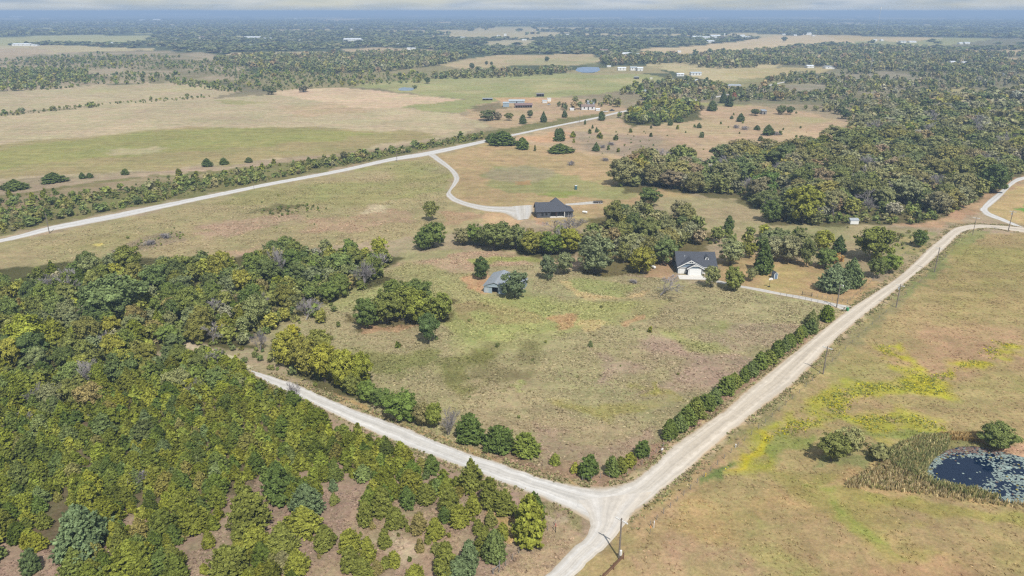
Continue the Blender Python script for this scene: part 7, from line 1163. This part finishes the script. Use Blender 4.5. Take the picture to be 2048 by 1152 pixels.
# brush piles
BM = bare_mb(np.random.default_rng(900), 2.4, .9, 4, .07, 7).mesh('brush_pile', M_TWIG, False)
for x, y, s, lb in [(1143, 330, 2.4, 'heap of grey dead brush in the dry field'), (1205, 296, 2.2, 'left heap of grey brush near the round scrub'), (1222, 290, 2.0, 'right heap of grey brush near the round scrub'), (1210, 322, 2.0, 'grey brush heap at the wood\'s upper left corner'), (1472, 256, 2.6, 'grey brush heap on the hill field, left'), (1490, 259, 2.8, 'grey brush heap on the hill field, middle'), (1552, 270, 2.6, 'grey brush beside the pointed cedar on the hill field'), (300, 490, 2.0, 'left brush heap in the upper left meadow'), (330, 476, 2.0, 'right brush heap in the upper left meadow'), (1266, 566, 1.3, 'dead brush and junk left of the dead bush')]:
    o = link('brush_pile', BM, loc=tuple(G(x, y)), rz=x); o.scale = (s, s, s * .6); tag(o, lb, 'brush pile', 'brush piles')
# clutter of the farmyard and the dark house's porch
def clutter(x, y, w_, d_, h_, m, label, name, cat, az=0.0):
    t = thing(name, label, cat, tuple(G(x, y)), az); MB().box(-w_ / 2, w_ / 2, -d_ / 2, d_ / 2, .35, h_ * .62).build('body', m, t); MB().extrude([(-w_ * .28, h_ * .62), (w_ * .22, h_ * .62), (w_ * .14, h_), (-w_ * .2, h_)], 'y', -d_ * .42, d_ * .42).build('cab', M_GLASS, t)
    for sx in (-.32, .32):
        for sy in (-1, 1): MB().tube([(sx * w_, sy * (d_ / 2 - .05), .34), (sx * w_, sy * (d_ / 2 + .08), .34)], .34, 12).build('wheel', M_BLACK, t)
clutter(1211, 224.5, 4.6, 1.8, 1.5, M_WHITE, 'white car parked beside the brown-roofed house', 'parked_car', 'car', .3); clutter(1224, 222, 4.8, 1.9, 1.7, M_DARKWALL, 'dark car parked on the far road by the farm', 'parked_car', 'car', .3); clutter(1098, 210, 4.6, 1.8, 1.5, M_CERAMIC, 'grey car among the clutter right of the farm barns', 'parked_car', 'car', 1.0)

# ------------------------------------------------------------------ the air
hz = MB().box(-47000, 47000, -1500, 47000, -2.6, max(HTOP, CAMH) + .6).mesh('haze', (hm_ := bpy.data.materials.new('haze_air')))
hm_.use_nodes = True; ht = hm_.node_tree; ht.nodes.clear(); ho = ht.nodes.new('ShaderNodeOutputMaterial'); pv = ht.nodes.new('ShaderNodeVolumePrincipled')
pv.inputs['Density Attribute'].default_value = ''; pv.inputs['Color'].default_value = (.48, .66, .93, 1); pv.inputs['Density'].default_value = .00023; pv.inputs['Anisotropy'].default_value = 0.0
ht.links.new(pv.outputs[0], ho.inputs['Volume']); o = link('haze', hz); o['kind'] = 'stuff'; o['label'] = 'blue summer haze over the land'
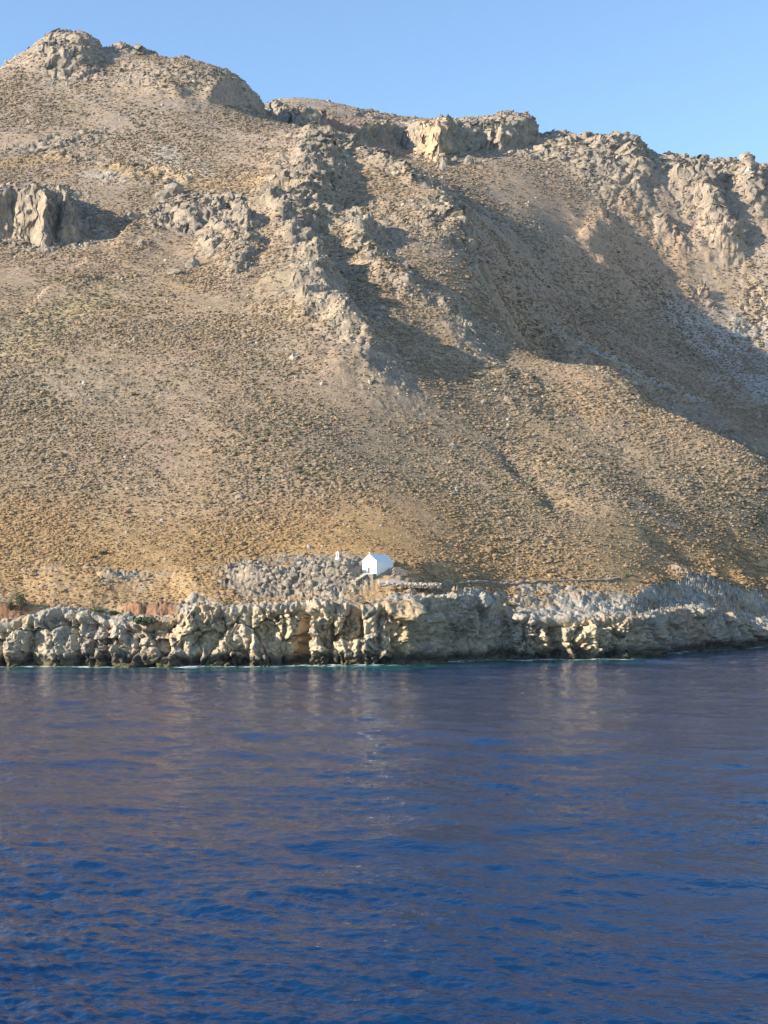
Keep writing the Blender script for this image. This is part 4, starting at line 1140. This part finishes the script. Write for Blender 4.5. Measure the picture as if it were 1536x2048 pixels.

● ● ● ●

> **Goal**: Select every line in the material above where the string "finishes" occurs, and copy it.

> **Solved exercise**:
Continue the Blender Python script for this scene: part 7, from line 1163. This part finishes the script. Use Blender 4.5. Take the picture to be 2048 by 1152 pixels.
Keep writing the Blender script for this image. This is part 4, starting at line 1140. This part finishes the script. Write for Blender 4.5. Measure the picture as if it were 1536x2048 pixels.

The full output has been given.